Foi este sábado que o escândalo do século abalou o continente e as ilhas adjacentes. Houve manchetes e artigos de fazer tremer os vidros nas janelas. As redes sociais ferveram. Não sei se alguém desceu à rua ou já fez queixa à PGR. O facto é que um deputado português escreveu, há uns anos, uma tese de doutoramento em que se “preocupava com a discriminação das minorias” (sic). Sim, isso mesmo. Mas antes de rirem, notem: esse deputado é André Ventura – o mesmo Ventura a quem o regime confiou o encargo de representar o racismo em Portugal. Acontece que o homem de quem se esperava a reintrodução da escravatura em Portugal se inquieta, afinal, com a estigmatização dos imigrantes. Já não se pode acreditar em ninguém.
Enfim, de vez em quando, parece que precisamos de provar ao mundo que temos uma civilização original. Noutros países, o costume é embaraçar os políticos com velhos lapsos politicamente incorrectos. Foi assim que Justin Trudeau se viu em apuros no Canadá, quando apareceram fotos suas em “blackface”. Em Portugal, porém, o jogo é outro: descobrir a virtude de quem passa por pecador, denunciar os cordeiros vestidos com pele de lobo, expor a bondade dos malvados.

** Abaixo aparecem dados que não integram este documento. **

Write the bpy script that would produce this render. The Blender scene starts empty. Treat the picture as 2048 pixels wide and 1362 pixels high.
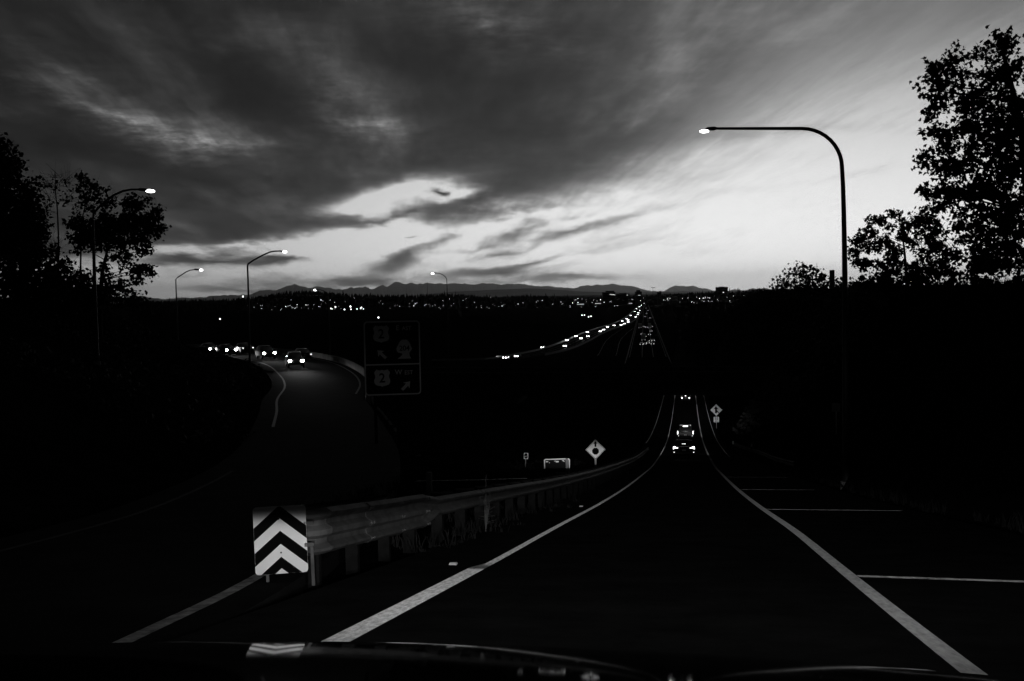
import bpy, bmesh, math, random
from mathutils import Vector, Matrix
random.seed(7)
rnd = random.Random(11)
S = bpy.context.scene
COL = S.collection

# ------------------------------------------------------------------ camera
FPX = 2300.0                      # focal length in pixels of the 2048 px wide frame
CAM = Vector((0.3, 0.0, 1.33))
YAW, PITCH, ROLL = math.radians(8.6), math.radians(2.22), math.radians(1.1)
FW = Vector((-math.sin(YAW) * math.cos(PITCH), math.cos(YAW) * math.cos(PITCH), -math.sin(PITCH)))
R0 = Vector((math.cos(YAW), math.sin(YAW), 0)); U0 = R0.cross(FW)
RT = math.cos(ROLL) * R0 - math.sin(ROLL) * U0
UP = math.sin(ROLL) * R0 + math.cos(ROLL) * U0
cam_data = bpy.data.cameras.new('camera'); cam = bpy.data.objects.new('camera', cam_data); COL.objects.link(cam)
cam.matrix_world = Matrix(((RT.x, UP.x, -FW.x, CAM.x), (RT.y, UP.y, -FW.y, CAM.y), (RT.z, UP.z, -FW.z, CAM.z), (0, 0, 0, 1)))
cam_data.sensor_width = 36.0; cam_data.lens = 36.0 * FPX / 2048.0
cam_data.clip_start = 0.05; cam_data.clip_end = 400000.0
S.camera = cam

def ray(px, py):
    return FW + RT * ((px - 1024.0) / FPX) + UP * ((681.0 - py) / FPX)
def at(px, py, D):
    """Point at camera depth D along a direction measured in the photograph."""
    return CAM + ray(px, py) * D
def on_z(px, py, z):
    d = ray(px, py); return CAM + d * ((z - CAM.z) / d.z)

# ------------------------------------------------------------------ view
S.view_settings.view_transform = 'Standard'; S.view_settings.look = 'None'
S.view_settings.exposure = 0.0; S.view_settings.gamma = 1.0; S.view_settings.use_curve_mapping = False
S.cycles.use_denoising = True
S.cycles.use_adaptive_sampling = True; S.cycles.adaptive_threshold = 0.02; S.cycles.adaptive_min_samples = 20
S.cycles.max_bounces = 6; S.cycles.diffuse_bounces = 2; S.cycles.glossy_bounces = 3; S.cycles.volume_bounces = 0
S.cycles.transparent_max_bounces = 8

# ------------------------------------------------------------------ world: dusk sky, sun already below the horizon
W = bpy.data.worlds.new('World'); S.world = W; W.use_nodes = True
NT = W.node_tree; NT.nodes.clear()

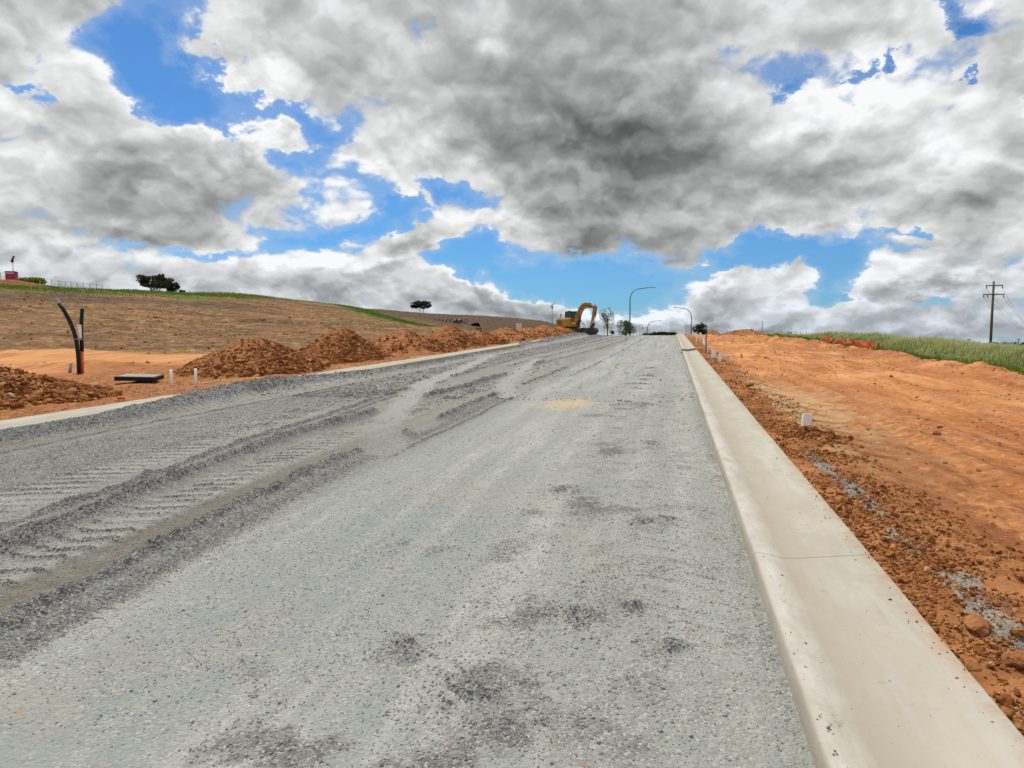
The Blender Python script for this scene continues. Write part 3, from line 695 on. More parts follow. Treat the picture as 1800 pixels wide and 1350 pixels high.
def sub(name, sel):
    F2 = Fq[sel]; used, inv = np.unique(F2, return_inverse=True)
    o = link(name, npmesh(name, V[used], inv.reshape(-1, 4), True, {k: a.reshape(-1)[used] for k, a in A_.items()}), M['ground'])
    o['kind'] = 'structure'; return o
sub('ground', ~hm); sub('hillside', hm)

# ------------------------------------------------------------------ kerbs, cast in sections
def kerb(name, prof, ys, gaps, flag, wob, label, parent_name='kerb'):
    root = empty('kerb'); root['kind'] = 'structure'
    for i in range(len(ys)-1):
        if (i in gaps): continue
        a, b = ys[i], ys[i+1]; g = flag.get(i, .0015)
        a += g; b -= g
        n = max(2, int((b-a)/.12)) if a < 22 else max(2, int((b-a)/.8)); yy = np.linspace(a, b, n+1)
        px_ = np.array([q[0] for q in prof]); pz_ = np.array([q[1] for q in prof])
        Xk, Yk = np.meshgrid(px_, yy); Zk = np.tile(pz_, (len(yy), 1)) + road_z(Yk)
        dx = .006*fbm(Yk, Yk*0, .35, 3, .5, wob); up = (pz_ > .05)[None, :]
        Xk = Xk + dx; Zk = Zk + up*(.0025*fbm(Xk, Yk, 2.5, 3, .5, wob+1))
        # slightly rounded arrises at each joint
        Zk[0] -= .003*up[0]; Zk[-1] -= .003*up[0]
        Vk = np.stack([Xk, Yk, Zk], -1).reshape(-1, 3); nc = len(prof)
        Fk = [tuple(f) for f in gridfaces(len(yy), nc)] + [tuple(range(nc)), tuple(range((len(yy)-1)*nc, len(yy)*nc))[::-1]]
        me = bpy.data.meshes.new('kerb_section'); me.from_pydata([tuple(q) for q in Vk], [], Fk); me.update()
        s = abs(prof[-1][0]-prof[0][0]); rel = np.abs(Xk-prof[0][0])/s
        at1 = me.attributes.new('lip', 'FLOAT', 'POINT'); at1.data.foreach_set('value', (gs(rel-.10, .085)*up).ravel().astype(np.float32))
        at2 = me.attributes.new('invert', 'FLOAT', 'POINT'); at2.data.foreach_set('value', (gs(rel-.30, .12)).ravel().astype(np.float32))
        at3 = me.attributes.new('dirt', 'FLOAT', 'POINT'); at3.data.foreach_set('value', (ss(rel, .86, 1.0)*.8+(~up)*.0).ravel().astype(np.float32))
        import bmesh
        bm = bmesh.new(); bm.from_mesh(me); bmesh.ops.recalc_face_normals(bm, faces=bm.faces); bm.to_mesh(me); bm.free()
        me.polygons.foreach_set('use_smooth', [True]*len(me.polygons))
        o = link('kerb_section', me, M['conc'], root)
        try: me.set_sharp_from_angle(angle=R_(38))
        except Exception: pass
    return root
prof = [(.520, -.12), (.521, .03), (.523, .108), (.527, .122), (.533, .130), (.545, .134), (.575, .131), (.64, .118), (.700, .106), (.78, .112), (.95, .132), (1.10, .150), (1.185, .160), (1.203, .157), (1.212, .146), (1.214, .10), (1.214, -.12)]
ysR = [-1.4, 1.55, 4.66, 7.75, 10.9, 14.0, 17.1, 20.3, 23.4, 26.6, 29.8, 34.6, 37.0, 42, 48, 54, 61, 68, 76, 84, 94, 106, 120]
kerb('kerb', prof, ysR, {11}, {1: .0035, 2: .003, 10: .004}, 120, '')
profL = [(-(x+8.742), z) for x, z in [(a, b) for a, b in prof]]
profL = [(-9.26-(x-.52), z) for x, z in prof]
kerb('kerb', profL, [-3, 0, 4.2, 8.4, 12.6, 16.8, 21.0, 25.2, 29.4, 34.2, 39, 45, 51, 58, 66, 75, 85, 97, 110], {}, {3: .004}, 130, '')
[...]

O mais curioso está na ideia de contradição. De acordo com os seus inimigos, André Ventura, a quem até agora chamaram racista, afinal não é racista. E, muito indignados, falam de hipocrisia. Mas onde está a impostura? Alguma vez Ventura reclamou ser racista? Pelo contrário: desde Loures, em 2017, sempre o negou. Foram os seus adversários quem o colaram ao racismo. Adversários que, pelos vistos, não tinham lido os escritos de Ventura. A contradição, a existir, não é entre o que Ventura diz agora e o que dizia no passado, mas entre o que os inimigos de Ventura diziam dele e o que agora descobriram. No entanto, é ainda a Ventura que exigem explicações. Sim, talvez ele tenha de explicar alguma coisa. Mas não terão os seus perseguidores de explicar muito mais?
Que disse afinal Ventura para obter o diploma de racista? Em Loures, disse que todos em Portugal, incluindo as minorias étnicas, deviam cumprir a lei e ser tratados pelas autoridades da mesma maneira. Não se pode falar das “minorias” desta maneira sem cometer discriminação racial? O Ministério Público achou que se pode. Os perseguidores nunca reparam nisso. Nunca lhes bastou argumentar que Ventura estava errado ou exagerava. Nunca quiseram admitir que podia ter dito o que disse sem acreditar em hierarquias raciais. Trataram-no sempre como um ideólogo da discriminação racial, um teórico do apartheid sul-africano. É desse ponto de vista que a tese de doutoramento de Ventura não faz sentido. Mas esse ponto de vista foi fabricado pelos seus inimigos, determinados em arranjar um racista à custa dele: porque se há uma demagogia que vive do medo da imigração, há outra que vive do medo da “extrema-direita”.
O racismo de Ventura é uma categoria imaginária, utilizada para estigmatizar quem não está matriculado nas devidas escolas de opinião. É verdade que não foi apenas a esquerda: também à direita se praticou o desporto de demonizar Ventura. Mas é costume as vítimas de bullying tentarem deflectir os maus tratos para outros: não sou eu que sou racista, é ele.
O interesse desta comédia absurda é lembrar a arbitrariedade facciosa com que se usam epítetos como “racista” ou “fascista”. E é curioso que tenha surgido quando alguns dos habituais autores dessas inquisições começam eles próprios a ser associados, por outros ainda mais puros do que eles, à “extrema-direita”. Como lhes saberá o seu próprio veneno?